“Beyond The Valley Of The Dolls” is Meyer and Ebert’s happening, and it freaks us out

The cheeky send-up of the ’60s music industry screens at UW Cinematheque on July 19.
Five women, including members of the band The Kelly Affair / The Carrie Nations, stare down at the camera with varied expressions from a raised wooden platform. They're dressed in colorful late-1960s attire.
Petronella Danforth (Marcia McBroom), Kelly MacNamara (Dolly Read), Casey Anderson (Cynthia Myers), Susan Lake (Phyllis Davis) and Roxanne (Erica Gavin) look down from a raised wooden platform.

The cheeky send-up of the ’60s music industry screens at UW Cinematheque on July 19.

A trio of young women in the band The Kelly Affair (Dolly Read, Cynthia Myers and Marcia McBroom) head to Los Angeles with their tour manager (David Gurian) to try to make it in the music industry, but are met at every turn by every deliberately overexaggerated, melodramatic trope. This is a fairly simple way to describe the splendor of Beyond The Valley Of The Dolls’ (1970) colorful, kaleidoscopic headrush. The film is more concerned with parodying every element of ‘50s and ‘60s melodramas—going one step further than the original 1967 Valley Of The Dolls, from which it takes its name—than telling a coherent story.

Drug addiction, infidelity, abortion, lesbianism, disability, nymphomania, along with thinly veiled caricatures of contemporary figures like Phil Spector, Muhammad Ali, Raquel Welch, and Erich von Stroheim (okay, so, he wasn’t exactly contemporary even then), all get their due before the film whisks us away to another hilarious scene. 

Beyond was directed and co-written by Russ Meyer, which means that it prominently features something that’s maybe not as American as apple pie, but certainly in the top 10—big boobs.

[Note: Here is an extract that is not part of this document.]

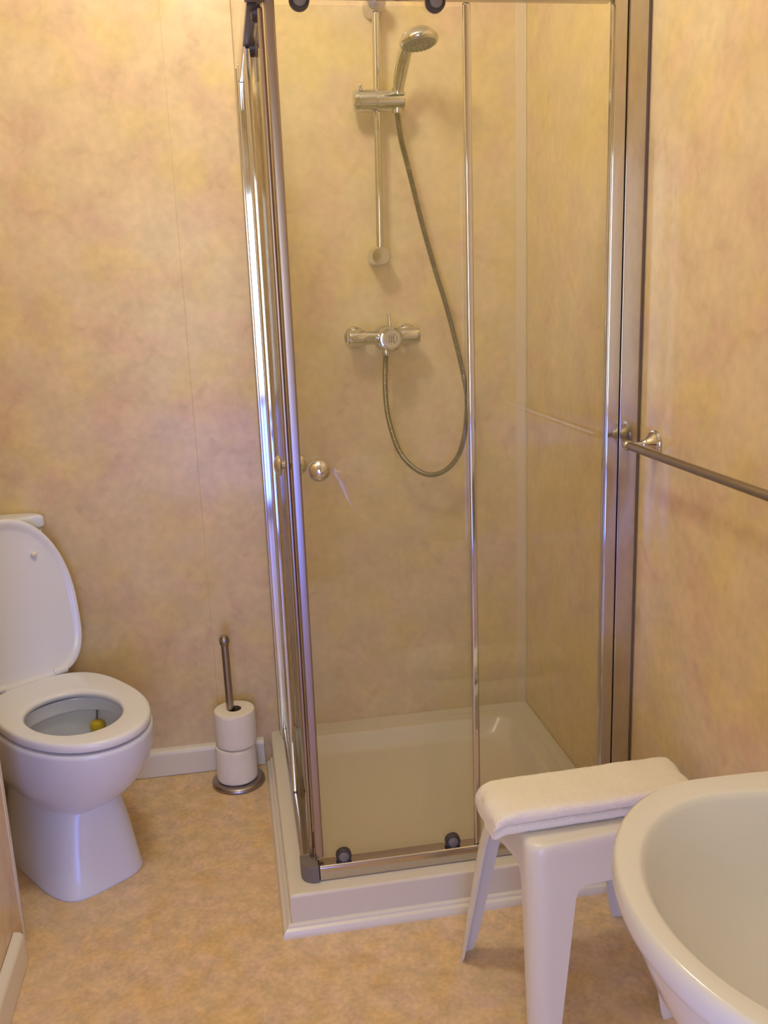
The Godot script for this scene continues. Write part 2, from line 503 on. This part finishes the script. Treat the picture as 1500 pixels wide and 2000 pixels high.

Meyer was a successful independent producer of “nudie cuties” that would play in adult-only theaters in the ‘50s and ‘60s. Eventually someone at 20th Century Fox saw how much they were grossing relative to their budget and decided to bankroll a project vaguely based on one of their own properties (which became Valley Of The Dolls).

Meyer recruited renowned film critic and fellow big-breast enthusiast Roger Ebert to write the script with him, in what would be his only credited screenplay (although Ebert did work with Meyer a few more times under the pseudonyms Reinhold Timme and R. Hyde). Along with their shared sense of humor that went over executives’ heads, Ebert’s deep knowledge of film history and Meyer’s technical know-how of shooting a film on time and on budget helped elevate the B-movie-type material. (The whole process was almost made into a film itself, Russ And Roger Go Beyond, but was permanently shelved at the height of the #MeToo movement.) Not that Meyer or Ebert had first-hand knowledge of the hippie subculture. All that talk of sexual liberation seemed nice, but the rest was hard to parse; though they were maybe unwittingly prescient in having one of their hippie characters proudly declare, “I’m a capitalist!”

The actors in the film generally don’t mug or strive to give comedic performances either, so we’re left with a cultural game of telephone where the people involved have varying degrees of understanding of the implications of what they’re creating. As the character of Z-Man (John La Zar), the scheming parody of Phil Spector, proudly declares—“This is my happening, and it freaks me out!”—we don’t always have to have a complete understanding of our surroundings to enjoy them. Beyond The Valley Of The Dolls is a testament to trying things out, if nothing else. And you can try the film out at the free screening this Wednesday, July 19, at 7 p.m. at UW Cinematheque (4070 Vilas Hall).